AWS helps Ministry of Justice pursue legal aid for all


Bobby Hellard

8 May, 2019

It’s a sad fact of life that people only interact with the justice systems when something has gone really, badly wrong in their lives. They’ve been the victim of a crime, they’ve been accused of one, or something more complex, such as seeking legal help when you are on the verge of homelessness after being illegally evicted.

These are some of the most fundamental parts of many peoples life, users of the website for the Ministry of Justices (MoJ), so it’s of high importance that those users can engage with a service that runs efficiently and without outages or delays.

The MoJ runs 500 courts and tribunals across England and Wales. It has around 70,000 employees operating in 800 plus buildings. It also looks after 83,000 people in its prison service – around 121 prisons – so it has quite a considerable scale. But, most importantly, it also supports millions of citizens who access online legal services, such as the Legal Aid Agency, every day.

The Legal Aid Agency is effectively there to make sure that justice is available for everyone in society, not just those who can afford it.
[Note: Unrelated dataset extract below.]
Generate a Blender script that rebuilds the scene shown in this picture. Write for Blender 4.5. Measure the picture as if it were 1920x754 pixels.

It runs systems for around 30,000 legal firms and has around 1,300 legal staff who make the decisions around who should get legal aid and who shouldn’t.

“Despite the importance of legal aid service, a few years ago we were in a bad state from a technology perspective,” says Tom Read, the chief digital and information office for the MoJ. “We had an old on-premise data centre that was fairly aged, we had a mixed Oracle estate, a full stack Oracle application and we had frequent outages.
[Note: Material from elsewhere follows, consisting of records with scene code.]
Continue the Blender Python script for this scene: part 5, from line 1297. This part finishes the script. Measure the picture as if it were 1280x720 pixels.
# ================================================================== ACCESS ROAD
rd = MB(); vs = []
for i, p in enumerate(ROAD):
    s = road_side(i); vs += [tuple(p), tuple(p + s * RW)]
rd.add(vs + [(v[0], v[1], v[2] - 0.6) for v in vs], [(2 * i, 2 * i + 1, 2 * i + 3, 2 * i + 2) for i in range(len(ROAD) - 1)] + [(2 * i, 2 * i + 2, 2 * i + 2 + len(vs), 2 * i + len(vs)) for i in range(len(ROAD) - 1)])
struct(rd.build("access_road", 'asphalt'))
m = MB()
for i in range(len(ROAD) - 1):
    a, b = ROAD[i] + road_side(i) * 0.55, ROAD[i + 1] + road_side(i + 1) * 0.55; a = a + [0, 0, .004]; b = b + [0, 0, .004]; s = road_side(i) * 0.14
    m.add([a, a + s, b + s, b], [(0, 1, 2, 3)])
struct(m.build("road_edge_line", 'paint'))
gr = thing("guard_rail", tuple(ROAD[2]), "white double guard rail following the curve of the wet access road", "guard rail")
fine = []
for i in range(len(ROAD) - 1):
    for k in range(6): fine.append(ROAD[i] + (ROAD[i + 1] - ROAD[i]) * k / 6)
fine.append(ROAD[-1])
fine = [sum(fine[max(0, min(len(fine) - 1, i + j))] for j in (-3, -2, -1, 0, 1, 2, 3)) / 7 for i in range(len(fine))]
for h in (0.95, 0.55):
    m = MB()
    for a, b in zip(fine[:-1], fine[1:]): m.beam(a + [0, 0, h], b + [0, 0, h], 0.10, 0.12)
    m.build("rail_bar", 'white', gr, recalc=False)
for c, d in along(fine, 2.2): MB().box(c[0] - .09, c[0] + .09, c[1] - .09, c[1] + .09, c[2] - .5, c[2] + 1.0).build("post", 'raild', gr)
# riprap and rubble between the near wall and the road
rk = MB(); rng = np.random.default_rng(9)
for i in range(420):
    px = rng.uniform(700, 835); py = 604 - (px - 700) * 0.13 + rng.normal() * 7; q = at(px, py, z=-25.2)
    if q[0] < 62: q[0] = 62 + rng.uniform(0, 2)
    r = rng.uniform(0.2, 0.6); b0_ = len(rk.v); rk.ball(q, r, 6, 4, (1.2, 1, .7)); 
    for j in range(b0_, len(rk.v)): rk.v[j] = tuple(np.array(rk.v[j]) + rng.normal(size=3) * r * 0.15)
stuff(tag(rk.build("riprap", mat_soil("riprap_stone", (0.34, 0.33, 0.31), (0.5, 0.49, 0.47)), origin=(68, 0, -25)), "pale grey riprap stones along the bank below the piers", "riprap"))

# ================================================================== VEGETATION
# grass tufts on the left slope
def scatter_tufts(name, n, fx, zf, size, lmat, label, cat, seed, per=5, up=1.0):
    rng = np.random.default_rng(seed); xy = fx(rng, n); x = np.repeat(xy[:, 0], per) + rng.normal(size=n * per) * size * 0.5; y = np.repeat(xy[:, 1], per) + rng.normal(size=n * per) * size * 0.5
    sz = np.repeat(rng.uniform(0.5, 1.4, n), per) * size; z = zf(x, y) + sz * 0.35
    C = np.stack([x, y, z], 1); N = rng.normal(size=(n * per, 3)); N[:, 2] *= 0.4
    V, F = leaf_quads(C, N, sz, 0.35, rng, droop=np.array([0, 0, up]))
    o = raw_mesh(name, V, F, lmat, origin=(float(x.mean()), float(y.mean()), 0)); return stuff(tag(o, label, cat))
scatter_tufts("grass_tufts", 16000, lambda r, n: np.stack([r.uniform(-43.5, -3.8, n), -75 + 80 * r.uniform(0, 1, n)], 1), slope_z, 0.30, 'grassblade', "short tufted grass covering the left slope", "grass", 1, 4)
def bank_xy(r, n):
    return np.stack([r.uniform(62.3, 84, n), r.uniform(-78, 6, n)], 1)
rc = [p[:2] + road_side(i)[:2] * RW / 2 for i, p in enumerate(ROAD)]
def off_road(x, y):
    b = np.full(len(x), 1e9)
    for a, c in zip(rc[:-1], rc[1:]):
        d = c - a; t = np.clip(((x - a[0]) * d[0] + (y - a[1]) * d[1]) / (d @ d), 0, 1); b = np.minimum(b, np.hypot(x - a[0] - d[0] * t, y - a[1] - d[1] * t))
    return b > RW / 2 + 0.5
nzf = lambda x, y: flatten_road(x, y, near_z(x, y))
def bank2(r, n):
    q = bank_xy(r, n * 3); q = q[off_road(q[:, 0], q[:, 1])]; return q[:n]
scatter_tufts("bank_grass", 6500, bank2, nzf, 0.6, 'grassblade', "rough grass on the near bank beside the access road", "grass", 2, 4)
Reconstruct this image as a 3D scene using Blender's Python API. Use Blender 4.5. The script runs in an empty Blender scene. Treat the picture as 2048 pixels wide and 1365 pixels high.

“And, crucially, we could only deploy a few times a year – some services monthly, some quarterly – and that meant it was very difficult to make our services more easily accessible as more people started to access service through their mobile phone rather than going to a physical building.”

Read gave an example of the kind of problems the MoJ deals with. Lucy lives with her three children, she’s in her mid-twenties and she’s lived in the same flat for ten years – since her parents kicked her out for getting pregnant. Her boyfriend is long gone and she tries to work but it’s difficult to juggle three children and work at the same time; it’s a situation many people in the UK are going through.

But, in the ten years that Lucy has lived in her flat, the area around her has transformed, going from run down to a vibrant hub of trendy shops and cafes. It’s suddenly in-demand.

At the end of last year, her landlord decided to get more money and decided to evict her. So, Lucy who has no money, no savings and plenty of debts had three weeks to get out of her house and the most likely outcome in that situation is that she would be homeless and her children would be taken into care as a result.

“Now, somebody in that situation, they probably don’t know about legal aid and the Legal Aid Agency, all they know is that they need help,” Read explains. “These are our users, so we don’t innovate for competitive advantage, we’re a monopoly service, people have to use us.

“These people that access these services are at a sensitive point in their lives, we can’t just have days of delays while our caseworkers can’t access their applications.”

Before it moved to AWS, the MoJ used its own databases and data centre through other suppliers, which meant it didn’t have the ability to change things rapidly. There was also no expertise within the government to designs these datacentres for their specific needs.

Around 2013, the MoJ created the Ministry of Justice Digital aiming to implement agile methods and cloud technologies into the service.

At a very early stage, it looked to bring in software developers who had not previously worked within government, along with ensuring the tools that those engineers wanted to use were the most modern tools available at the time. One of those tools was AWS.

The AWS services the MoJ is now using include Amazon Elastic Compute Cloud (Amazon EC2), Amazon Simple Storage Service (Amazon S3), and Amazon Route 53. With these, the MOJ has been able to turn technology into an enabler for more fair and effective justice. And the public cloud model has also come with financial benefits.

“We’ve made major savings on hosting,” adds Read. “It’s been really good for our fragile public sector budgets.”